Source: recorder.com

Published: November 18, 2016

Recorder Staff/Tom Relihan Amy Donovan of the Franklin County Solid Waste District shows Federal Street School fourth-grades Jayden Tyler and Shelby O’Leary a bin that will be used to collect food waste from lunch for the school’s new composting program on Tuesday, November 15, 2016

By TOM RELIHAN

GREENFIELD – Federal Street School fourth-grader Jayden Tyler tugged a pair of blue latex gloves on as he peered into a bright yellow bin in the cafeteria.

Behind him, students munch happily on spaghetti and meatballs. For some, whose eyes may have been bigger than their appetites, Tyler and that bin represent a shift in where the leftovers end up.

The school on Tuesday became the latest facility in the Greenfield School Department to begin composting its food waste, following in the footsteps of the Discovery School at Four Corners, the Math and Science Academy and Greenfield High School, which started their on programs in the spring.

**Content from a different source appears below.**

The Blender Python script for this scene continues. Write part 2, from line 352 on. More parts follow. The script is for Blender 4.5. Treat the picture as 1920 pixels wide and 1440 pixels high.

Donovan said the programs represent a “significant waste diversion,” since the program collects not only food and liquid waste, but paper food boats, napkins, lunch trays and milk cartons, too. It’s all sent to Martin’s Farm for composting, saving the environment from pollution and the district money in waste removal.

At the end of the school’s five lunch periods, the bins had collected 81 pounds of compostables, Donovan said. “That means 91 percent of waste from lunch (that day) at Federal Street School was composted, and only 9 percent was sent to a landfill as trash,” she said. “Those are some of the best results I’ve ever seen.”

In the first week of the program at each of the previous three schools to implement it, Four Corners collected 273 pounds of food and paper waste, while Math and Science Academy collected 215 pounds. Greenfield High School collected 550 pounds.

Four Corners has been routinely diverting about a ton of food waste per month to composting, and each of the schools has significantly reduced kitchen waste.

“These positive results are continuing because students are getting very proficient at sorting their waste,” Donovan said. “The sorting lines are set up for success, and the cafeterias are still producing the same number of bags of compost each day.”